Предупреждение Герцена сбылось. Меньшевичка Вера Засулич также видела в большевиках «новых самодержцев». Их приход к власти она считала контрреволюционным переворотом{850}.
Глава 14
Большевизм как наследие русского антизападного мессианизма
Октябрьская революция предстает перед нами, таким образом, во всей своей двойственности: как завершение внешней европеизации России и вместе с тем — ее стремления отгородиться от Европы. Относительно своих отношений с Западом Россия как бы возвращалась к московскому периоду своей истории{851}. В те давние времена эти отношения были обусловлены прежде всего сознанием полной противоположности Москвы и Запада{852}. Как сообщал Флетчер в 1591 году, всем подданным московского государя было под страхом смерти запрещено покидать страну. В середине семнадцатого века в Москве царил страх перед возможным проникновением «латинской» ереси; всякие контакты с заграницей либо были полностью парализованы, либо находились под строжайшим контролем. Те немногие европейцы, что обитали в Московском государстве, не имели права свободного передвижения и жили в строгой изоляции от местного населения{853}. Русские, стремившиеся к общению с ними, были вынуждены хранить эти контакты в тайне{854}. Уже во времена Бориса Годунова русские, посылаемые учиться за границу, нередко отказывались возвращаться на родину. Отказы английского правительства выдавать этих «невозвращенцев» приводили московских чиновников в ярость{855}.

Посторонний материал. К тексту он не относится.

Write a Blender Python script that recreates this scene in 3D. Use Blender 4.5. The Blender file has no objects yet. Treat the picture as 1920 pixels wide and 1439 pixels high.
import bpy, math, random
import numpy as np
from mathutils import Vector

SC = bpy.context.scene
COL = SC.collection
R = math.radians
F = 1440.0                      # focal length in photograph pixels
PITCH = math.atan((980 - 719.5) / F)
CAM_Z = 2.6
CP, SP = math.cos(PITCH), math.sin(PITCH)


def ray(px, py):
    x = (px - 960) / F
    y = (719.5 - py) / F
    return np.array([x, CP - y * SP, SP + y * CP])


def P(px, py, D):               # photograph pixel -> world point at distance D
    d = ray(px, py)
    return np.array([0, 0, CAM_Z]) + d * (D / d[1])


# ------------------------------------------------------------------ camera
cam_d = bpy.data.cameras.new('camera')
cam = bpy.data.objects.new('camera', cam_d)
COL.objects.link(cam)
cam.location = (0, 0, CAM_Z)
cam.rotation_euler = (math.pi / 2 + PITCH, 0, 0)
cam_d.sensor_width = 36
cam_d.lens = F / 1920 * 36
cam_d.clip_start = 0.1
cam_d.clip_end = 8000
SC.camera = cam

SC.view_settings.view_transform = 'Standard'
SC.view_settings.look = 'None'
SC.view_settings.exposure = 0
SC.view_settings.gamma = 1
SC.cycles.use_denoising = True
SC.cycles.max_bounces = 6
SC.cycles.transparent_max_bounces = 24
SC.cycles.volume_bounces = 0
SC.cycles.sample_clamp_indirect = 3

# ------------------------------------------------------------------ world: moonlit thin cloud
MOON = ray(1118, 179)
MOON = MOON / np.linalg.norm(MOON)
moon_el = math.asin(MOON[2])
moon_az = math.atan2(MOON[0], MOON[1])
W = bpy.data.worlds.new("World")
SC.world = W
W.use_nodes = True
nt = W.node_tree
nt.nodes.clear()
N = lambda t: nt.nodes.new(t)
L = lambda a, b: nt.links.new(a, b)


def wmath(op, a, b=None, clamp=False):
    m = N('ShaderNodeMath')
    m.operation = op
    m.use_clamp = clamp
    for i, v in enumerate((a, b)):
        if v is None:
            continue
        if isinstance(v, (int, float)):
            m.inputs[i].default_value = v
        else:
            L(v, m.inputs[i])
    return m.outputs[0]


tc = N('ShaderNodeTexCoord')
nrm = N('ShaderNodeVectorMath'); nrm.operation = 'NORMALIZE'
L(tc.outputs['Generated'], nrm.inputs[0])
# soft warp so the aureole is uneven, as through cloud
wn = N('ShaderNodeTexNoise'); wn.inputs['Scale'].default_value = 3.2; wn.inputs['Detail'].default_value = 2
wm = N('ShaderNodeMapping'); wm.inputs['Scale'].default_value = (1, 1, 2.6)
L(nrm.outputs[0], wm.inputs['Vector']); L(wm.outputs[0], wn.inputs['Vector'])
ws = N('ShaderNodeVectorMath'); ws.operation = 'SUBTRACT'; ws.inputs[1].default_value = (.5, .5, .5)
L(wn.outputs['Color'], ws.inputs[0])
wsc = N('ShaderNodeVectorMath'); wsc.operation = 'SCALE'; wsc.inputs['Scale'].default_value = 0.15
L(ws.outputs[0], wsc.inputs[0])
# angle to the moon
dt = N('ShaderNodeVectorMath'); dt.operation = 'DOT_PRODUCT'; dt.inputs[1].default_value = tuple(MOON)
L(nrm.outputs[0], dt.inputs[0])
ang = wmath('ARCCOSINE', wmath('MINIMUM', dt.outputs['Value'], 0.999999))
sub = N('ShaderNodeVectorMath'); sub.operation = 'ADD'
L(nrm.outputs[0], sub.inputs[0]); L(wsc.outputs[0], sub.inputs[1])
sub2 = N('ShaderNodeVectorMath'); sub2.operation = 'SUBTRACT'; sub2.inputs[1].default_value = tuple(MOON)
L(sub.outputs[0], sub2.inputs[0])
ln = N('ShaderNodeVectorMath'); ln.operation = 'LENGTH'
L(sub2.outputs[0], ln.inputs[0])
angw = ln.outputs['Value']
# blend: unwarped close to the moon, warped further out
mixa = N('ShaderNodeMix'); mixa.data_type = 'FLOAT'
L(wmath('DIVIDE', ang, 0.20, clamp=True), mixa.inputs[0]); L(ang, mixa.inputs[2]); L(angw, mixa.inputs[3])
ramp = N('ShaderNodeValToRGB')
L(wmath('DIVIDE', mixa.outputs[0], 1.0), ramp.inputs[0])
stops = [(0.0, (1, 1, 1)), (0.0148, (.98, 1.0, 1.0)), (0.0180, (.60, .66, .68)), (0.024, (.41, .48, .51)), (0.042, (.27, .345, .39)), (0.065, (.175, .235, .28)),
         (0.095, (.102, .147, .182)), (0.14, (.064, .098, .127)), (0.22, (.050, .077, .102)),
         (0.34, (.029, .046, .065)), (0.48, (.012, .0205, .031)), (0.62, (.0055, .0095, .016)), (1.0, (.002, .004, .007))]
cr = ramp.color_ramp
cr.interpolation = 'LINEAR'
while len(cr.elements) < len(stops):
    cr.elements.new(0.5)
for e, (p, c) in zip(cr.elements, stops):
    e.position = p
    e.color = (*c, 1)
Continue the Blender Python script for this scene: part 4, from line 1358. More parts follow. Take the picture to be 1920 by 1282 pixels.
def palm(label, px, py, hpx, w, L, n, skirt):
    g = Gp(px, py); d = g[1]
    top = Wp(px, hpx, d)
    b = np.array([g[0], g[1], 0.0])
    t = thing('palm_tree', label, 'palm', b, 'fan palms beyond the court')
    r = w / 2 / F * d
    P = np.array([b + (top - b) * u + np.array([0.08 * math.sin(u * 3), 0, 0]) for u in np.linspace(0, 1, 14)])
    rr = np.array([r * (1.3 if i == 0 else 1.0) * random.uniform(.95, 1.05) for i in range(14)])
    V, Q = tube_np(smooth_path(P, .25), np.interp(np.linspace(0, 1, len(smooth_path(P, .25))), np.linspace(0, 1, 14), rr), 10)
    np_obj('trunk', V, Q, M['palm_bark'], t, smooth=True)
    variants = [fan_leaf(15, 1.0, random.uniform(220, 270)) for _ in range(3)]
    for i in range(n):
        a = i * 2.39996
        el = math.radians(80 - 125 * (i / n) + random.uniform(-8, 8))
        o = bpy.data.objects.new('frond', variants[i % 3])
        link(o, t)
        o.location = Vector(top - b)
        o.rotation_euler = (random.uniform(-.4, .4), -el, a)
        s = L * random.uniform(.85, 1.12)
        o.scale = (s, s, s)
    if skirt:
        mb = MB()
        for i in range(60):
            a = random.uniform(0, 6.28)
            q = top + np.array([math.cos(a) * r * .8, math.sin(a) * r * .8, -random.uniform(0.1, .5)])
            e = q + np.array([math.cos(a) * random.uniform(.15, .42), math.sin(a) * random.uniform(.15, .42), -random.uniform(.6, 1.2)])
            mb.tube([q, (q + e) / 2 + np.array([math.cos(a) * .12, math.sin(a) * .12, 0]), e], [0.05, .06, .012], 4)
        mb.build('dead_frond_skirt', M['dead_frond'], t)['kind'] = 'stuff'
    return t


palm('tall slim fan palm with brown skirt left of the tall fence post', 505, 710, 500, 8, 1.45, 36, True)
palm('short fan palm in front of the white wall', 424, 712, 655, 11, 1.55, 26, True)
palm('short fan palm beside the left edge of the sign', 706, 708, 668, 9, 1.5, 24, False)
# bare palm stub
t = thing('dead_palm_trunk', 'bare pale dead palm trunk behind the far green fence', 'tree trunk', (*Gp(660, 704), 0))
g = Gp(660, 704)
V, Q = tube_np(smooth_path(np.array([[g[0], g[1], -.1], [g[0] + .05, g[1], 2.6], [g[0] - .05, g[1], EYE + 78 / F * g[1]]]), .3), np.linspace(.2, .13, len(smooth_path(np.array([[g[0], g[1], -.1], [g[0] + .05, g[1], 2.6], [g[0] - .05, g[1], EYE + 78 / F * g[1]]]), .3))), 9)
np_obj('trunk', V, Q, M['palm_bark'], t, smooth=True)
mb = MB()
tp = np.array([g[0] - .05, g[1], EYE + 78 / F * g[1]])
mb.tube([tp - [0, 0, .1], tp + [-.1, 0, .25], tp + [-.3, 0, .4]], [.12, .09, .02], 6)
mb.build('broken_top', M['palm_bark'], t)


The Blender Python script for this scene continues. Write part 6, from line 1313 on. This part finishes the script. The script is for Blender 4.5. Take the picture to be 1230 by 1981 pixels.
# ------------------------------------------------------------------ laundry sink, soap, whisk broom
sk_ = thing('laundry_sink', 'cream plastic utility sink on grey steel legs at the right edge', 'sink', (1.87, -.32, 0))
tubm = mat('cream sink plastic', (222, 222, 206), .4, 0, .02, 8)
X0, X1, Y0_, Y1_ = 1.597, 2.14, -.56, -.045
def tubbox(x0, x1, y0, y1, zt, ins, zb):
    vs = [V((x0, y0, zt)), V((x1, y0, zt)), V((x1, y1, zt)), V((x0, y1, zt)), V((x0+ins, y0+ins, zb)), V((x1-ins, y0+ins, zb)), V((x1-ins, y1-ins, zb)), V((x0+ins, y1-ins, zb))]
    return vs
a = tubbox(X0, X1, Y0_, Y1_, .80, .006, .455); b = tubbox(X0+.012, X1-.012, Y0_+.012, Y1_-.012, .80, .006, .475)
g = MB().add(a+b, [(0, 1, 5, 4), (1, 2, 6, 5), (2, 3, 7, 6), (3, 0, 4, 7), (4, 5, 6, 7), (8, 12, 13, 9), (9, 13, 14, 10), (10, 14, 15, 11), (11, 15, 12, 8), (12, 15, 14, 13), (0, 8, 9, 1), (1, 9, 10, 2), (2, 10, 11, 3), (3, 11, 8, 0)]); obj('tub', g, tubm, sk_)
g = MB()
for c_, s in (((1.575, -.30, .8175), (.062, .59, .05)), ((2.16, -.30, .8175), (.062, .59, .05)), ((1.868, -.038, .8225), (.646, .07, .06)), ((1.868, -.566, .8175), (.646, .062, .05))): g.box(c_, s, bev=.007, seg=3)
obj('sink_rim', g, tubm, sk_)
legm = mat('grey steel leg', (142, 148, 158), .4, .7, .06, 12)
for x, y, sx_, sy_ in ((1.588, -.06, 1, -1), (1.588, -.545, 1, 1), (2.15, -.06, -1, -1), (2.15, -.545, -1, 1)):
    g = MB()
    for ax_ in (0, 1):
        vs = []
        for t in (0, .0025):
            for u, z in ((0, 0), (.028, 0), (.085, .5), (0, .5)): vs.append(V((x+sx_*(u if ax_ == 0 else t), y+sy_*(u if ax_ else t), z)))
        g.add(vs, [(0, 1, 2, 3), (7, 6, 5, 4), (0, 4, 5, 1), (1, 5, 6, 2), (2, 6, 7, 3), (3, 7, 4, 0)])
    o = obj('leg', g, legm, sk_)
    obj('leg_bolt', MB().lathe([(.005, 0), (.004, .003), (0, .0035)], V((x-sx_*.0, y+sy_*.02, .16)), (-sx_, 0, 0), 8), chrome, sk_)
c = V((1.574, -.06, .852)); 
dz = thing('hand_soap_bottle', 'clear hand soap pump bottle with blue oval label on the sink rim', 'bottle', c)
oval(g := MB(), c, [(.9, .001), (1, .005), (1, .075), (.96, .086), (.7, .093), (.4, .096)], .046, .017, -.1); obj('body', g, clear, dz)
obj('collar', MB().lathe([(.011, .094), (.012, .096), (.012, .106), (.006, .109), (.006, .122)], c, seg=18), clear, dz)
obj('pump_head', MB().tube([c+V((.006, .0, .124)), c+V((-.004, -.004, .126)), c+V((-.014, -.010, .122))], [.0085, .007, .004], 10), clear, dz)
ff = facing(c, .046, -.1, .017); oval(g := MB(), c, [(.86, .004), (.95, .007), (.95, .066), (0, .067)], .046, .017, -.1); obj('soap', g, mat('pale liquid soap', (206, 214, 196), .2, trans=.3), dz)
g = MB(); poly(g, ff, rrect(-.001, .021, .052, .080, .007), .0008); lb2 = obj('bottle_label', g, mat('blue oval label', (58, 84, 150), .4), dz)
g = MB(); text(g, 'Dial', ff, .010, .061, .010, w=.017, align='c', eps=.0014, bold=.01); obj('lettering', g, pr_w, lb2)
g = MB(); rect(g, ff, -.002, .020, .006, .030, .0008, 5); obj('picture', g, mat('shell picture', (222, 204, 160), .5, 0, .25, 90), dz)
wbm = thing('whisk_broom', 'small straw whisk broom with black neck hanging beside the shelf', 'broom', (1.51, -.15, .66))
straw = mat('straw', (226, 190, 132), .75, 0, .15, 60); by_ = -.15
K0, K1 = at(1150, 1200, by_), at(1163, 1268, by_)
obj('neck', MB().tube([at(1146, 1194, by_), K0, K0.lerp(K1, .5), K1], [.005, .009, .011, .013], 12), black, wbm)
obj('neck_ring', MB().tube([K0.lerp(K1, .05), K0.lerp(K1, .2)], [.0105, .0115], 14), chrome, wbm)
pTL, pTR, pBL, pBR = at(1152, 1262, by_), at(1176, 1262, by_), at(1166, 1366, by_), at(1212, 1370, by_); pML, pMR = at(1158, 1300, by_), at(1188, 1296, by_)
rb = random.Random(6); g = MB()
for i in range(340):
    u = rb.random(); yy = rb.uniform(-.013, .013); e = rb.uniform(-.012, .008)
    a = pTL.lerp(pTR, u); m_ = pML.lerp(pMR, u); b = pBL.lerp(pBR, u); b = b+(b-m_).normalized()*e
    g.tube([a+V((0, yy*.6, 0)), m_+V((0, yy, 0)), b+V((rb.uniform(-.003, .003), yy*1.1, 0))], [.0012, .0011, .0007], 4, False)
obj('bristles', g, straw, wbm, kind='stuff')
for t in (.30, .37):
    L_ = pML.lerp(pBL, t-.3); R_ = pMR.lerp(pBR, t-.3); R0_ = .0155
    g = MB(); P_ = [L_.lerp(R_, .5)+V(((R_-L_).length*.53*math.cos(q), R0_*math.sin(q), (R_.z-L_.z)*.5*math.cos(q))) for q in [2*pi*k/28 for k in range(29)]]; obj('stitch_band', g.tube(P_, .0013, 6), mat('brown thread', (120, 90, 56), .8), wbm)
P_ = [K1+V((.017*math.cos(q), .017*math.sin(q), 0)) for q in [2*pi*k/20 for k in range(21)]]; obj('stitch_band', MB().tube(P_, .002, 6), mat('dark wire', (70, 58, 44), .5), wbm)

Представление о Московском царстве как о единственном подлинно православном государстве на Земле, окруженном отступниками и предателями, запятнавшими свою религиозную чистоту [88] , находилось в полном согласии с учением о Москве как Третьем Риме — последней единственной надежде православия, вечном царстве, что пребудет до скончания света; о царстве, чье призвание состоит в том, чтобы пронести сквозь века и сохранить для человечества единственно истинное учение до второго пришествия Христа.
88
Об этом свидетельствуют фрагменты псковской летописи, сопоставленные Малининым (с. 323 и ел.); см. также его примечания на с. 1212–1217. (Ср.: W. К. Medlin. Moscow and East Rome. Genf, 1952. P. 93–95, 102.)